As a low-lying Caribbean nation highly vulnerable to extreme Atlantic storm systems, Belize has taken a critical step forward in improving its hurricane and ocean condition monitoring with the addition of three new offshore marine monitoring stations. The new infrastructure, which carries a total value of $66,000, was donated through regional climate cooperation and will deliver continuous, real-time data from the country’s offshore waters to forecasters.
Ronald Gordon, Belize’s Chief Meteorologist, explained that the new stations fill a long-standing critical gap in the country’s weather monitoring network. For years, Belize has operated an extensive network of atmospheric weather stations across its mainland and a small number of existing installations on its offshore cayes. However, these older stations are only equipped to track atmospheric conditions such as barometric pressure, air temperature, and wind speed, with no capacity to measure key ocean variables that drive hurricane development and intensity.
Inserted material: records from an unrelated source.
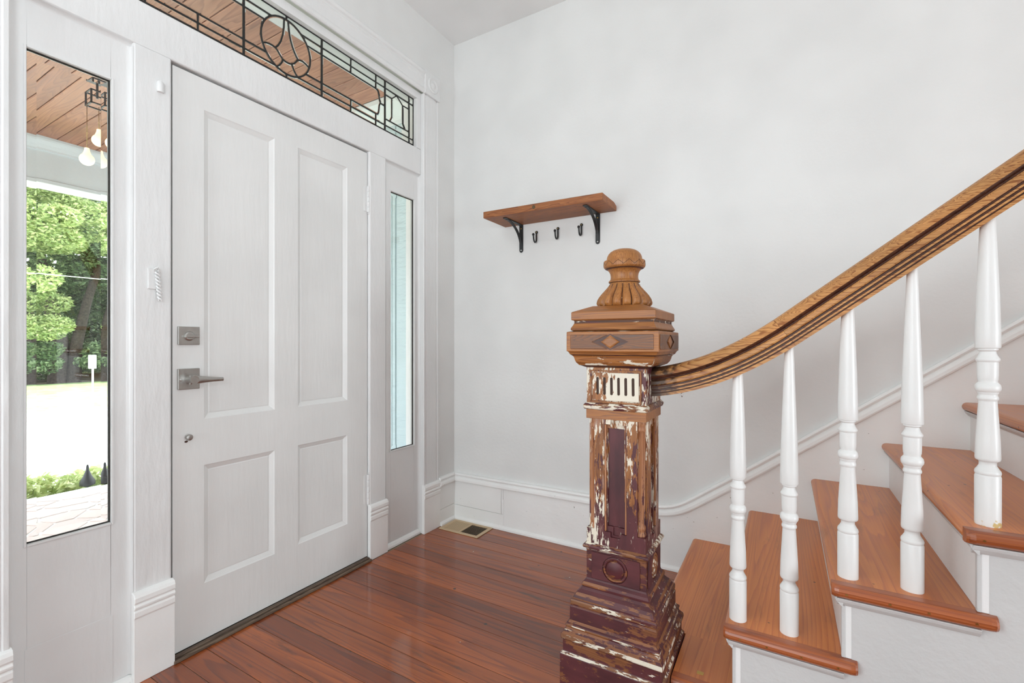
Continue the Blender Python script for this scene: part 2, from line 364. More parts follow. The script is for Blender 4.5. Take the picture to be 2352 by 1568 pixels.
M['shaft'] = worn('shaft_worn_paint', NW, 'z', .56, .30, pink=.16, stretch=4.2, pz=-1.1, wz=.15, scale=1.7)
M['plum'] = worn('plum_panel_paint', NW, 'z', .97, .0, stretch=8)
M['colonette'] = worn('colonette_worn_paint', [(0, rgba((110, 62, 36))), (.5, rgba((170, 112, 74))), (1, rgba((204, 152, 112)))], 'z', .22, .14, stretch=4, scale=1.6)
M['plinth'] = worn('plinth_worn_paint', [(0, rgba((96, 54, 32))), (.5, rgba((126, 76, 44))), (1, rgba((142, 90, 56)))], 'x', .66, .035, stretch=2.6, scale=2.4)
M['plinth_b'] = worn('plinth_band_paint', [(0, rgba((104, 60, 34))), (.5, rgba((136, 84, 48))), (1, rgba((150, 96, 56)))], 'x', .40, .12, stretch=3, scale=1.6)
M['plinth_edge'] = worn('plinth_edge_paint', [(0, rgba((104, 64, 40))), (1, rgba((150, 102, 66)))], 'x', .42, .44, stretch=4, scale=1.8)
M['shelf'] = wood('reclaimed_shelf_board', [(0, rgba((72, 38, 24))), (.4, rgba((140, 80, 42))), (.75, rgba((176, 112, 62))), (1, rgba((120, 68, 38)))], 'x', .5, along=3, across=50, rings=3, stain=.9)
M['black'] = plain('black_powder_coat', (30, 31, 32), .42)
M['brass'] = plain('brass_screw', (176, 148, 90), .3, 1)
M['steel'] = plain('zinc_screw', (190, 190, 188), .3, 1)
M['nickel'] = plain('satin_nickel', (178, 176, 172), .34, 1)
M['lead'] = plain('lead_came', (20, 20, 18), .5)
M['vent'] = plain('beige_vent_metal', (200, 174, 138), .42)
M['teal'] = paint('pale_teal_exterior_paint', (192, 211, 215), .45, .8, 30, (.3, .3, 1), dist=.0012)
M['porch_white'] = paint('white_exterior_paint', (226, 232, 233), .5, .3, 40)
M['porch_wood'] = wood('porch_pine_plank', [(0, rgba((112, 60, 38))), (.4, rgba((166, 104, 74))), (.75, rgba((192, 134, 102))), (1, rgba((200, 144, 112)))], 'x', .45, along=1.2, across=11, rings=4, amt=.36, fine=130, vary=.16, stain=.3, specks=3.3)
M['stone'] = paint('flagstone', (222, 208, 202), .7, .6, 20, dist=.001)
def vary_mat(m, amt, hue=(1, 1, 1)):
    nt = m.node_tree; n, l = nt.nodes, nt.links; b = n['Principled BSDF']; src = b.inputs['Base Color'].links[0].from_socket
    oi = n.new('ShaderNodeObjectInfo'); r = ramp(n, [(0, (1-amt, 1-amt*1.1, 1-amt*.9, 1)), (.5, (1, .93, .92, 1)), (1, (.95, 1, 1.02, 1))]); l.new(oi.outputs['Random'], r.inputs[0])
    mx = N(n, 'ShaderNodeMix', data_type='RGBA', blend_type='MULTIPLY'); mx.inputs[0].default_value = 1; l.new(src, mx.inputs[6]); l.new(r.outputs[0], mx.inputs[7]); l.new(mx.outputs[2], b.inputs['Base Color'])
vary_mat(M['stone'], .10)
M['mortar'] = paint('pale_mortar', (236, 241, 238), .8, .5, 50)
def glass_mat():
    m, nt, n, l, b = newmat('clear_bevelled_glass')
    b.inputs['Base Color'].default_value = (.97, .99, .98, 1); b.inputs['Roughness'].default_value = 0; b.inputs['IOR'].default_value = 1.5; b.inputs['Transmission Weight'].default_value = 1
    return m
M['glass'] = glass_mat()
M['bulb'] = plain('lit_bulb', (255, 240, 215), .3, emit=(255, 226, 178), strength=1.25)
def ground_mat(name, c1, c2, scale):
    m, nt, n, l, b = newmat(name); tc = n.new('ShaderNodeTexCoord')
    ns = N(n, 'ShaderNodeTexNoise', Scale=scale, Detail=6.0, Roughness=.65); l.new(tc.outputs['Object'], ns.inputs['Vector'])
    r = ramp(n, [(.35, rgba(c1)), (.65, rgba(c2))]); l.new(ns.outputs[0], r.inputs[0]); l.new(r.outputs[0], b.inputs['Base Color']); b.inputs['Roughness'].default_value = .9
    bp = n.new('ShaderNodeBump'); bp.inputs['Strength'].default_value = .5; bp.inputs['Distance'].default_value = .03; l.new(ns.outputs[0], bp.inputs['Height']); l.new(bp.outputs[0], b.inputs['Normal'])
    return m
M['lawn'] = ground_mat('lawn_grass', (132, 156, 104), (172, 190, 140), 3.0)
M['road'] = ground_mat('sunlit_concrete', (222, 222, 216), (236, 235, 230), 2.0)
M['soil'] = ground_mat('leaf_litter', (104, 92, 76), (140, 128, 106), 5.0)
def leaf_mat(name, c1, c2, c3, scale=2.5):
    m, nt, n, l, b = newmat(name); geo = n.new('ShaderNodeNewGeometry')
    r = ramp(n, [(0, rgba(c1)), (.55, rgba(c2)), (1, rgba(c3))]); l.new(geo.outputs['Random Per Island'], r.inputs[0])
    l.new(r.outputs[0], b.inputs['Base Color']); b.inputs['Roughness'].default_value = .45
    tr = n.new('ShaderNodeBsdfTranslucent'); l.new(r.outputs[0], tr.inputs[0])
    mx = n.new('ShaderNodeMixShader'); mx.inputs[0].default_value = .4; l.new(b.outputs[0], mx.inputs[1]); l.new(tr.outputs[0], mx.inputs[2]); l.new(mx.outputs[0], n['Material Output'].inputs[0])
    return m
M['leaf_a'] = leaf_mat('tree_leaf_bright', (140, 164, 102), (192, 208, 150), (228, 232, 176))
M['leaf_b'] = leaf_mat('tree_leaf_deep', (92, 120, 84), (140, 166, 122), (192, 210, 166))
M['leaf_c'] = leaf_mat('hedge_leaf', (170, 190, 120), (214, 224, 160), (236, 238, 186))
M['bark'] = ground_mat('tree_bark', (52, 44, 40), (98, 86, 78), 14.0)

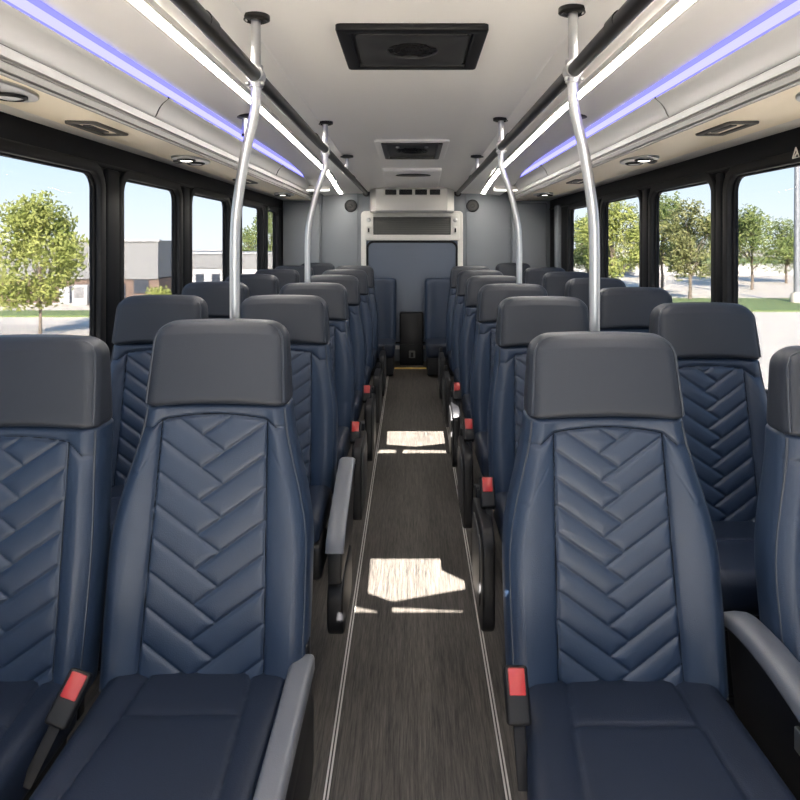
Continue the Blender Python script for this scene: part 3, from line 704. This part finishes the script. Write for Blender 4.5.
def add_arm(parent, P, sg, style):
    """arm rest and side cover on the side sg (+1 = viewer's right)"""
    cw = P['cw']/2; zj = P['joint']; ln = P['lean']
    x = sg*(cw+P.get('armgap', .022))
    if style == 'flat':             # lowered arm level with the cushion
        mb = MB(); y0, y1 = -.62, -ln+.045; n = 14; pts = []
        mb.rbox((x-.028, y0, zj-.015), (x+.028, y1, zj+.030), .013, 4)
        for i, q in enumerate(mb.v):
            u = (q[1]-y0)/(y1-y0); mb.v[i] = (x+(q[0]-x)*lerp(.92, 1.0, u) - .012*(1-u)*sg*0, q[1], q[2] - .010*(1-u))
        a = mb.obj('armrest', 'armgrey', parent)
        me = plate([rrect(y0+.03, zj-.115, y1, zj-.012, .03)], .012, .006, lambda p, q, r: (x+r, p, q)); link('arm_shell', me, 'black', a)
        mb = MB(); mb.rbox((x-.016, y1-.01, zj-.06), (x+.012, y1+.035, zj+.05), .008); mb.obj('pivot', 'black', a)
        me = plate([rrect(y0+.1, zj-.30, y1+.05, zj-.09, .05)], .010, .006, lambda p, q, r: (x+sg*.0+r, p, q)); link('side_cover', me, 'black', parent)
    elif style == 'curved':         # raised arm arching forward
        pr = [(-ln+.085, zj+.097), (-ln+.03, zj+.112), (-ln-.06, zj+.117), (-ln-.16, zj+.110), (-ln-.27, zj+.090), (-ln-.38, zj+.056), (-ln-.47, zj+.01)]
        pts = bez([(0, a, b) for a, b in pr], 6); mb = MB(); vv = []; w_ = .036; n = 0
        for i, q in enumerate(pts):
            tdir = (pts[min(i+1, len(pts)-1)]-pts[max(i-1, 0)]).normalized(); nn = Vector((0, -tdir.z, tdir.y))
            if nn.z < 0: nn = -nn
            e = 1 if 0 < i < len(pts)-1 else .6
            sec = [(-w_, -.012), (-w_, .004), (-w_*.75, .013), (0, .016), (w_*.75, .013), (w_, .004), (w_, -.012), (w_*.6, -.018), (-w_*.6, -.018)]
            n = len(sec)
            for (dx, dn) in sec: vv.append(Vector((x+dx*e, q.y, q.z)) + nn*dn*e)
        m_ = len(pts)
        mb.add(vv, [(i*n+k, i*n+(k+1) % n, (i+1)*n+(k+1) % n, (i+1)*n+k) for i in range(m_-1) for k in range(n)] + [tuple(range(n)), tuple((m_-1)*n+k for k in range(n))[::-1]])
        a = mb.obj('armrest', 'armdark', parent, sharp=50)
        top = [(q.y, q.z-.014) for q in pts]
        me = plate([top + [(-ln-.46, zj-.03), (-ln-.30, zj-.12), (-ln+.04, zj-.12)]], .012, .005, lambda p, q, r: (x+r, p, q)); sh = link('arm_shell', me, 'black', a)
        xi = x - sg*.02
        mb = MB(); mb.rbox((xi-.006, -ln-.225, zj+.01), (xi+.006, -ln-.195, zj+.055), .003); mb.obj('hinge_plate', 'dullsteel', a)
        mb = MB(); mb.rbox((xi-.010, -ln-.33, zj-.02), (xi+.010, -ln-.275, zj+.02), .006); mb.obj('latch', 'black', a)
    elif style == 'shell':          # folded-down arm: sloping pad on a deep black side shell
        pr = [(-ln+.055, zj+.070), (-ln+.02, zj+.078), (-ln-.05, zj+.062), (-ln-.15, zj+.030), (-ln-.26, zj-.010), (-ln-.335, zj-.045), (-ln-.355, zj-.075)]
        pts = bez([(0, a, b) for a, b in pr], 6); mb = MB(); vv = []; w_ = .028
        for i, q in enumerate(pts):
            tdir = (pts[min(i+1, len(pts)-1)]-pts[max(i-1, 0)]).normalized(); nn = Vector((0, -tdir.z, tdir.y))
            if nn.z < 0: nn = -nn
            if i > len(pts)-8 and nn.y > 0: nn = -nn
            sec = [(-w_, -.010), (-w_, .006), (-w_*.7, .012), (0, .014), (w_*.7, .012), (w_, .006), (w_, -.010)]; n = len(sec)
            for (dx, dn) in sec: vv.append(Vector((x+dx, q.y, q.z)) + nn*dn)
        m_ = len(pts)
        mb.add(vv, [(i*n+k, i*n+(k+1) % n, (i+1)*n+(k+1) % n, (i+1)*n+k) for i in range(m_-1) for k in range(n)] + [tuple(range(n)), tuple((m_-1)*n+k for k in range(n))[::-1]])
        a = mb.obj('armrest', 'armgrey', parent, sharp=50)
        top = [(q.y, q.z-.008) for q in pts]
        me = plate([top + [(-ln-.355, zj-.16), (-ln+.02, zj-.16), (-ln+.055, zj-.06)]], .016, .005, lambda p, q, r: (x+r, p, q)); link('arm_shell', me, 'black', a)
        me = plate([rrect(-ln-.35, zj-.34, -ln-.05, zj-.175, .06)], .017, .008, lambda p, q, r: (x+r, p, q)); link('side_cover', me, 'black', parent)
        mb = MB(); mb.rbox((x-sg*.060-.02, -ln-.36, zj-.16), (x-sg*.060+.02, -ln-.20, zj-.055), .016, 4); kn = mb.obj('recliner_lever', 'black', parent)
    elif style == 'panel':          # plain dark side panel, arm swung up out of the way
        pr = rrect(-ln-.30, zj-.325, -ln+.03, zj-.02, .055)
        me = plate([pr], .012, .008, lambda p, q, r: (x+r, p, q)); a = link('side_cover', me, 'black', parent)
        me = plate([rrect(-ln-.25, zj-.28, -ln-.02, zj-.05, .05)], .005, .004, lambda p, q, r: (x+sg*.016+r, p, q)); link('cover_inset', me, 'mesh_black', a)
        mb = MB(); mb.rbox((x-.012, -ln-.02, zj-.06), (x+.012, -ln+.03, zj+.02), .006); mb.obj('bracket', 'black', parent)

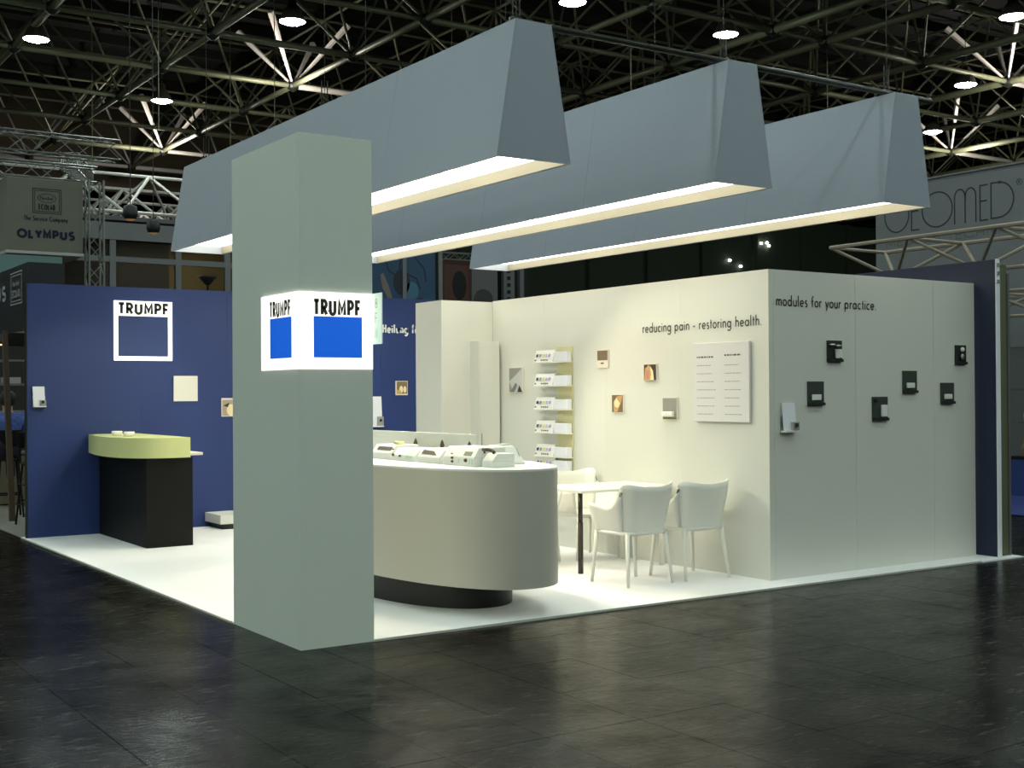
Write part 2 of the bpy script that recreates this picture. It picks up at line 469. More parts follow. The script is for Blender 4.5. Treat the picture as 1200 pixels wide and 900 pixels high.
for ux, uy in lamps:
    p = unode(ux, uy, H)
    p = CAM+(p-CAM)*(8.7/9.0)
    v = in_view(p)
    vis = v and -20 < v[0] < 1220 and v[1] > -25 and v[1] < 330
    if lamp0 is None:
        lamp0 = empty('pendant_lamp')
        MB().lathe([(.31, 0), (.31, .02), (.22, .22), (.12, .34), (.09, .5), (.05, .52)], k=16).build('lamp_shade', m_shade, lamp0, smooth=True)
        MB().tube((0, 0, .5), (0, 0, 3.0), .012, None, 5).build('drop_rod', m_shade, lamp0)
        MB().lathe([(.30, -.004), (.18, -.05), (.05, -.075)], k=20).build('glowing_lens', m_hlamp, lamp0, smooth=True)
        o = lamp0
    else: o = copy_tree(lamp0)
    o.location = p
    lab = 'round pendant hall lamp hanging outside the photographed part of the roof'
    if vis and not (180 < v[1] and v[0] < 1080): seen.append((v[0], v[1], o))
    tag(o, lab, 'lamp', 'pendant lamps of the hall roof')
seen.sort(key=lambda q: q[0])
wd = ['first', 'second', 'third', 'fourth', 'fifth', 'sixth', 'seventh', 'eighth', 'ninth', 'tenth', 'eleventh', 'twelfth', 'thirteenth', 'fourteenth', 'fifteenth', 'sixteenth', 'seventeenth', 'eighteenth']
for k, (a, b, o) in enumerate(seen):
    o['label'] = 'round glowing pendant hall lamp, %s from the left along the roof' % wd[min(k, 17)]

# ------------------------------------------------------------------ booth floor
PH = 3.25; PW = .515; PD = 1.13
cp = MB().prism([(PW+.001, 0), (6.86, 0), (6.86, -.02), (7.5, -.02), (7.5, 7.6), (0, 7.6), (0, PD+.001), (PW+.001, PD+.001)], FZ, 0.0)
o = cp.build('floor_stand', m_carpet)
tag(o, kind='structure')
MB().box(PW+.002, -.012, FZ, 6.86, -.0005, .003).build('edge_strip', m_carpet_edge, o)
MB().box(-.012, 1.16, FZ, -.0005, 7.55, .003).build('edge_strip', m_carpet_edge, o)

# ------------------------------------------------------------------ corner pillar and lit sign
pil = empty('corner_pillar', (0, 0, 0))
tag(pil, 'tall square pale grey pillar at the front corner of the stand', 'pillar')
MB().box(.0, 0, FZ, PW, .03, PH).build('front_panel', m_white2, pil)
MB().box(0, .032, FZ, .03, PD, PH).build('side_panel', m_white2, pil)
MB().box(PW-.03, .032, 0, PW, PD, PH).build('side_panel', m_white2, pil)
MB().box(.032, PD-.03, 0, PW-.032, PD, PH).build('back_panel', m_white2, pil)
MB().box(.032, .032, PH-.03, PW-.032, PD-.032, PH-.01).build('top_panel', m_white2, pil)
sg = empty('corner_sign', (0, 0, 1.757))
tag(sg, 'glowing white corner sign with blue squares wrapped around the pillar', 'sign')
z0 = 0.0; z1 = .488; e = .012
MB().hexa([(-e, -e, z0), (PW-.004, -e, z0), (PW-.004, -.0006, z0), (-.0006, -.0006, z0), (-.0006, .585, z0), (-e, .585, z0)],
          [(-e, -e, z1), (PW-.004, -e, z1), (PW-.004, -.0006, z1), (-.0006, -.0006, z1), (-.0006, .585, z1), (-e, .585, z1)]).build('light_box', m_signw, sg)
tag(MB().box(.092, -e-.002, .073, .432, -e, .335).build('blue_square', m_signb, sg), 'bright blue square')
tag(MB().box(-e-.002, .092, .073, -e, .432, .335).build('blue_square', m_signb, sg), 'bright blue square')
lettering('TRUMPF', (.095, -e-.002, .347), (1, 0, 0), (0, 0, 1), .088, .345, .022, m_text, sg)
lettering('TRUMPF', (-e-.002, .432, .347), (0, -1, 0), (0, 0, 1), .088, .345, .022, m_text, sg)
fl = empty('stand_number_plate', (.522, -.118, 1.92))
tag(fl, 'pale green stand number plate sticking out beside the corner sign', 'sign')
MB().box(-.004, 0, 0, .004, .117, .33).build('plate', m_grn_glass, fl)
for c, zz in (('8', .235), ('F', .14), ('N', .04)):
    lettering(c, (-.0055, .085, zz), (0, -1, 0), (0, 0, 1), .06, .04, .007, m_grn_txt, fl)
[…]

Authorities have selected three ecologically and strategically important locations for the new installations: Glover’s Reef, English Caye, and Southern Turneffe Atoll. Each monitoring site is outfitted with a fully integrated package of solar-powered, satellite-connected weather buoys, moorings, anchors, and high-resolution sensors. This equipment is designed to capture a wide range of critical data, including wave height and activity, sea surface temperatures, near-surface wind patterns, and atmospheric pressure over open water.
Courtney Forde, mission lead for the Caribbean Institute for Meteorology and Hydrology (CIMH), which provided the equipment, noted that the new buoy network represents an important incremental advance for regional climate resilience. “This buoy project is just another step… into monitoring the marine space and maybe improving models, improving hurricane prediction and so on,” Forde said. The $66,000 in funding for the infrastructure came from the European Union, disbursed through the Caribbean Development Bank as part of broader regional climate adaptation support.
For a small coastal nation where hurricanes pose annual threats to lives, infrastructure, and coastal ecosystems, the upgrade is expected to deliver meaningful improvements in early warning capacity and storm forecasting accuracy, helping communities prepare more effectively for extreme weather events.